Serica Energy expects a £3mn ($4.3mn) cost overrun at the Columbus gas project in the North Sea after encountering difficulties at its development well, the London-listed company said on May 25. 

The well was spudded in mid-March and drilled to a depth of 17,600 ft as planned, Serica said. In line with pre-drill expectations, a 5,900-ft horizontal section was drilled through the reservoir formations of the upper Forties and encountered a sequence of sands and shales.

"The well requires sand screens to be installed to prevent fine particles being produced; difficulties were encountered while running the screens and it was ultimately not possible to install them," Serica said. "As a result, the reservoir section of the well will be side-tracked and re-drilled, using data collected during initial drilling to optimise its trajectory and avoid the difficulties encountered running the screens in the original well."

Serica expects the additional work to take three or four weeks at a net cost of £3mn. But "these operations are not expected to affect the timing of production start-up which is still expected during Q4 2021," the company said. CEO Mitch Flegg added that the project's economic returns "remain very attractive."

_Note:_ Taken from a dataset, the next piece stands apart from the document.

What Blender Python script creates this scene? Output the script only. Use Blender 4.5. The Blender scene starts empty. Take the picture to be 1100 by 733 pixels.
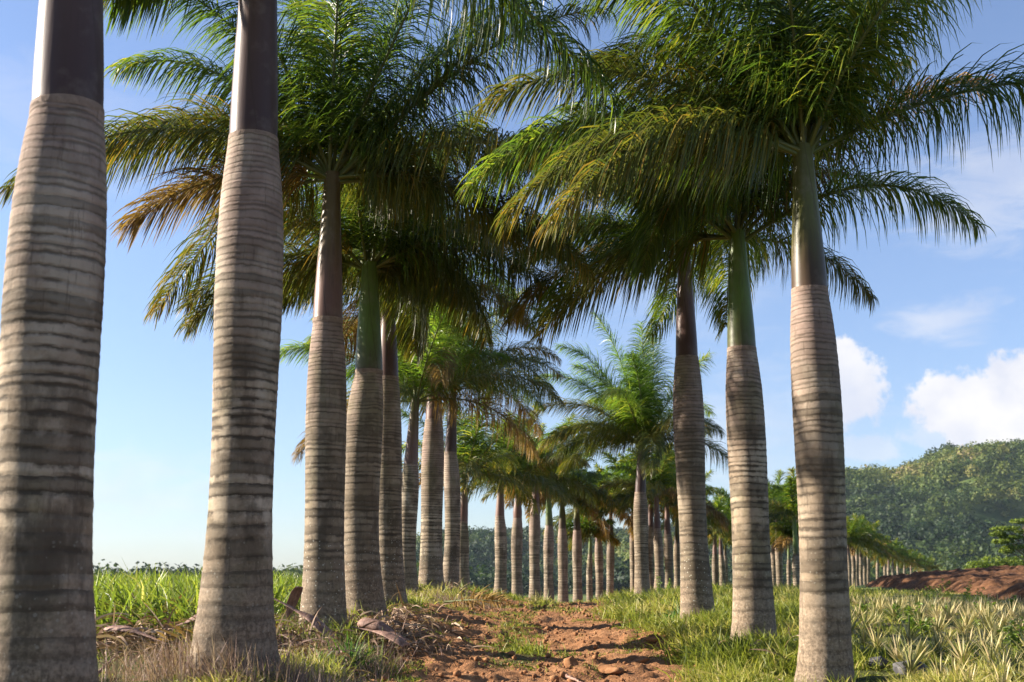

Columbus is expected to produce at a plateau rate of 7,000 barrels of oil equivalent/day, of which 70% will be gas. Serica operates the field with a 50% interest, while Waldorf Production has 25% and Tailwind 25%.

Serica also provided an update on the Rhum gas field, where it is preparing to launch a well drilled by former operator BP in 2005 but never put into production. The well has now been cleared of all equipment installed when it was completed, and reservoir access has been regained, allowing new completion equipment to be run in preparation for production, the company said.

A flow test is scheduled for June, and a diving support vessel has been contracted to install subsea control equipment, Serica said, in order to bring the well into production in the third quarter. Serica began its intervention work at Rhum in October last year.